Blog update

A quick announcement – You might start seeing some shorter, journal-style articles on the blog.

When I performed my monthly reflection at the end of August, I was disappointed to see that I hadn’t published as much as I would have hoped.

The reasons, along with prior months, are threefold.

Firstly, there’s the implicit assumption that all articles should help their readers in some way, offering pithy snippets of wisdom and sharp lightning strikes of insight to help website visitors transform their lives. No pressure!

While I feel I have written some such helpful articles, their general scope makes them much harder and more time consuming to create.

With a day job and only so many spare hours, adding to this humble digital abode would often fall by the wayside. 

The second issue came with attracting new readers. As a content creator in the digital age, we’re faced with two main considerations – writing for both the audience and the search engines.

Unfortunately, the Google Gods are firmly in control of what we see on the tinterwebs.

Even when we type a specific search query, the results are often engineered by savvy marketers to appeal to various algorithmic whims.

While this is often a necessary evil in establishing an online footprint, it also means that to get eyeballs on your work, articles must be both detailed and comprehensive.

The two issues above, while valid in isolation, have ushered in a far more pernicious problem of perfectionism. Waking up to the prospect of writing a life-altering, world-beating, Google-dominating article is enough to induce panic.

Such it was that I found myself procrastinating on various article ideas and moving from creation into consumption mode, absorbing other people’s online offerings.

It was during this period of reflection that I noticed a curious factoid. 

Most online content I personally enjoy reading is written in an intimate, colloquial style, with the writer inviting you into their daily life.

I don’t read these articles after Googling help with specific issues, but instead because I enjoy the author’s thoughts, opinions and reflections.

Rather than the increasingly prevalent and depressing corporate lingo, these are authentic glimpses into another mind and life, the pieces often short and personal in nature.

Furthermore, these are blogs that I visit directly, rather than through digital middlemen like Google.

This consumption sparked a couple of personal revelations.

By trying to create the best articles on the web to appeal to humans and machines alike, I was forgetting the reason I started this website; as an outlet for creative expression.

Initially, the motivations were purely intrinsic, and ones of playful enjoyment.

But over time, I seem to have succumbed to society’s trap of only engaging in an activity to generate tangible, external results upon which to hang my hat. 

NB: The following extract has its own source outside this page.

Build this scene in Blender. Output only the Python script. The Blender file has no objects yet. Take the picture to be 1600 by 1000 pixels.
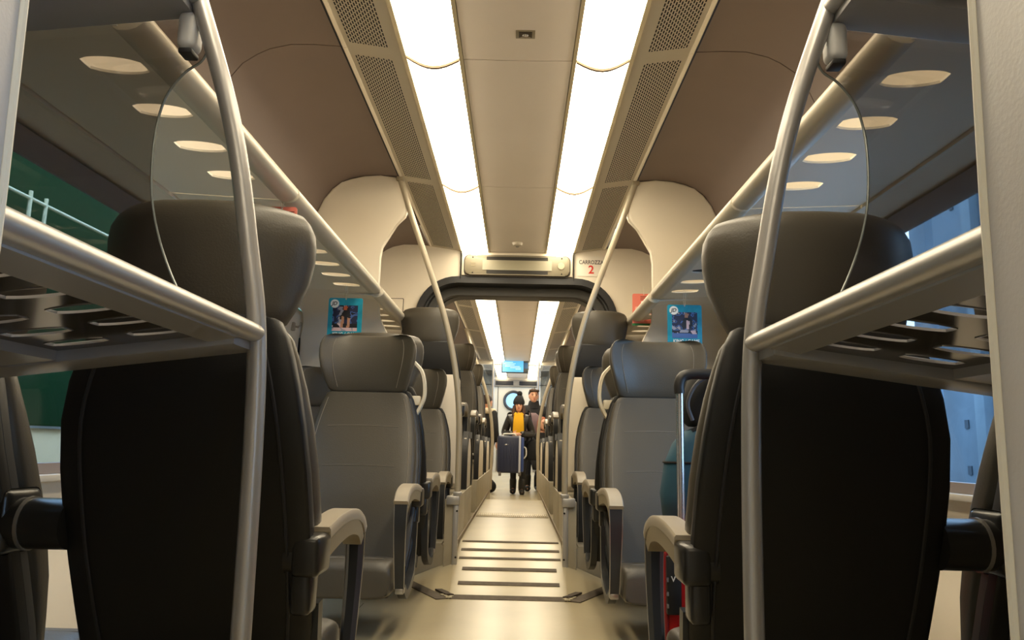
import bpy, bmesh, math, random
from mathutils import Vector, Matrix, noise
random.seed(7)
C = bpy.context.scene.collection
PI = math.pi
# ------------------------------------------------------------------ materials
def lin(c):
    return tuple(((v/255)/12.92 if v/255 <= .04045 else ((v/255+.055)/1.055)**2.4) for v in c)
MATS = {}
def mat(name, rgb, rough=.5, metal=0., noise=None, bump=None, emit=None, coat=0., spec=None):
    if name in MATS: return MATS[name]
    m = bpy.data.materials.new(name); m.use_nodes = True
    nt = m.node_tree; b = nt.nodes['Principled BSDF']
    col = lin(rgb) + (1,)
    b.inputs['Base Color'].default_value = col
    b.inputs['Roughness'].default_value = rough
    b.inputs['Metallic'].default_value = metal
    if coat: b.inputs['Coat Weight'].default_value = coat
    if spec is not None: b.inputs['Specular IOR Level'].default_value = spec
    if noise or bump:
        tc = nt.nodes.new('ShaderNodeTexCoord')
    if noise:                      # (scale, amount)
        n = nt.nodes.new('ShaderNodeTexNoise'); n.inputs['Scale'].default_value = noise[0]
        n.inputs['Detail'].default_value = 6
        nt.links.new(tc.outputs['Object'], n.inputs['Vector'])
        r = nt.nodes.new('ShaderNodeMapRange')
        r.inputs['From Min'].default_value = .3; r.inputs['From Max'].default_value = .7
        r.inputs['To Min'].default_value = 1-noise[1]; r.inputs['To Max'].default_value = 1+noise[1]*.5
        nt.links.new(n.outputs['Fac'], r.inputs['Value'])
        mx = nt.nodes.new('ShaderNodeVectorMath'); mx.operation = 'SCALE'
        mx.inputs[0].default_value = col[:3]
        nt.links.new(r.outputs['Result'], mx.inputs['Scale'])
        nt.links.new(mx.outputs['Vector'], b.inputs['Base Color'])
    if bump:                       # (scale, strength)
        n2 = nt.nodes.new('ShaderNodeTexNoise'); n2.inputs['Scale'].default_value = bump[0]
        n2.inputs['Detail'].default_value = 3
        nt.links.new(tc.outputs['Object'], n2.inputs['Vector'])
        bp = nt.nodes.new('ShaderNodeBump'); bp.inputs['Strength'].default_value = bump[1]
        bp.inputs['Distance'].default_value = .004
        nt.links.new(n2.outputs['Fac'], bp.inputs['Height'])
        nt.links.new(bp.outputs['Normal'], b.inputs['Normal'])
    if emit:
        b.inputs['Emission Color'].default_value = tuple(emit[0])+(1,)
        b.inputs['Emission Strength'].default_value = emit[1]
    MATS[name] = m
    return m
def glass(name, tint, gloss=.06, rough=0.02):
    if name in MATS: return MATS[name]
    m = bpy.data.materials.new(name); m.use_nodes = True; nt = m.node_tree
    nt.nodes.clear()
    o = nt.nodes.new('ShaderNodeOutputMaterial'); mx = nt.nodes.new('ShaderNodeMixShader')
    t = nt.nodes.new('ShaderNodeBsdfTransparent'); t.inputs['Color'].default_value = tint+(1,)
    g = nt.nodes.new('ShaderNodeBsdfGlossy'); g.inputs['Roughness'].default_value = rough
    f = nt.nodes.new('ShaderNodeLayerWeight'); f.inputs['Blend'].default_value = .5
    pw = nt.nodes.new('ShaderNodeMath'); pw.operation = 'POWER'; pw.inputs[1].default_value = 4.5
    mp = nt.nodes.new('ShaderNodeMath'); mp.operation = 'MULTIPLY_ADD'; mp.inputs[1].default_value = .7; mp.inputs[2].default_value = gloss; mp.use_clamp = True
    nt.links.new(f.outputs['Facing'], pw.inputs[0]); nt.links.new(pw.outputs[0], mp.inputs[0]); nt.links.new(mp.outputs[0], mx.inputs['Fac'])
    nt.links.new(t.outputs[0], mx.inputs[1]); nt.links.new(g.outputs[0], mx.inputs[2])
    nt.links.new(mx.outputs[0], o.inputs['Surface'])
    MATS[name] = m; return m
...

Focusing on the result over the internal satisfaction of the pursuit is often the road to misery, creating an unquenchable thirst for success and the kind of paralysis evident in my own lack of writing.

Like any good craftsman, the internal pleasure we derive from our work should be its own reward.

Many times, creators may even disguise their ambition with proclamations around their desire to serve others.

While this can add fuel to the fire, I often regard such altruistic urges as a proxy for ego-driven recognition.
 
In contrast, I contend that sustainable motivation is contingent on a degree of self-serving.

That you do the work because, as opposed to forced labour, it feels like play.